Journal of Systemics, Cybernetics and Informatics, 20(2), 23-32. https://doi.org/10.54808/JSCI.20.02.23
Online ISSN (Journal): 1690-4524
Abstract
The connectedness of the social network gives rise to a new challenge of how to efficiently sample the network and keep the graph properties and topology properties as well. Inspired by R-MAT and Kronecker graph generators, based on the observation of different graph topology types, we proposed to use Kronecker graph as the prime graph to conduct Kronecker graph double cover through periphery subgraphs. First of all, the connectedness of the graph remains during graph merging. Secondly, only redundant vertices and edges are merged so that the characteristics of the graphs are kept. Also, graph merging only works on periphery subgraphs from low degrees to higher up so those topology properties are kept.
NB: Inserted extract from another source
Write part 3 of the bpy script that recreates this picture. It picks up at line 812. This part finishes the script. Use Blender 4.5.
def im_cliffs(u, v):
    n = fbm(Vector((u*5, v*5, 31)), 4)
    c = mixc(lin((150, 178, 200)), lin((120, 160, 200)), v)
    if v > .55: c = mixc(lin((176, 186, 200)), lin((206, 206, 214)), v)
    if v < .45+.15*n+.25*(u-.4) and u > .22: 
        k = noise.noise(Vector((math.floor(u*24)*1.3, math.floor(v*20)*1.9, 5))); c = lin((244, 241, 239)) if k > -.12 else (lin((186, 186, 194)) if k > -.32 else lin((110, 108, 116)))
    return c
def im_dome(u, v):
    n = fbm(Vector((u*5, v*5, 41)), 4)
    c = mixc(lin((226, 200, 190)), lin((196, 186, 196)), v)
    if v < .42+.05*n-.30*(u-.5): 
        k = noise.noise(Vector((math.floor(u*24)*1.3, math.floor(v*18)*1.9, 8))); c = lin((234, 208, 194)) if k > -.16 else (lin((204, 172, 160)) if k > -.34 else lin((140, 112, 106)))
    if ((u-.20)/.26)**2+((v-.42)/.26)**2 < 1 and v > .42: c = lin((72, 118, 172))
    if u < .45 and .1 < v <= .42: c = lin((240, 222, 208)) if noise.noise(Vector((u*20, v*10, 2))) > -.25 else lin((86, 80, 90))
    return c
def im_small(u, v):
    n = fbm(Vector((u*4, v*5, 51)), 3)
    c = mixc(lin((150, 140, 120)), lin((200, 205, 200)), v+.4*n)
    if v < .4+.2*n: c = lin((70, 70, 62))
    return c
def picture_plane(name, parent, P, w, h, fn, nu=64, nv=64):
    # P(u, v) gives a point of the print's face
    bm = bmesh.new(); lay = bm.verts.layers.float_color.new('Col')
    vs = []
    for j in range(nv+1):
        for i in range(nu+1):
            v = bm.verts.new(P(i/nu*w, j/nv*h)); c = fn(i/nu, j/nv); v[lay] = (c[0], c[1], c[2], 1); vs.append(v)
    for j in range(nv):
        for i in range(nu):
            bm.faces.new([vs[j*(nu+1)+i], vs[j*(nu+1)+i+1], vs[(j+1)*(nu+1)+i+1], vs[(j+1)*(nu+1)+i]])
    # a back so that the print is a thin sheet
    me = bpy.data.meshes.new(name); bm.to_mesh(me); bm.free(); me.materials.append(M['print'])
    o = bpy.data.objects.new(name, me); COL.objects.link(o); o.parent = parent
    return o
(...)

Finally, although some edges are merged, since the similarity groups generated based on Kronecker graph similarity is independent of the degree distribution, Kronecker double cover operation does not affect the graph degree centrality measure. We theoretically prove the feasibility of the Kronecker double-cover operation and also compare the quality of the sample set with Snowball sampling and Es-i sampling sets. Experimental results show us that, when the separation of the core and periphery subgraphs is between mean (the average of the degrees) and mean+std (standard deviation of the degrees), the topology types and graph properties can be preserved. This conclusion confirms the existence of the topology types, and also proves the topology types of the real-world graphs are not random.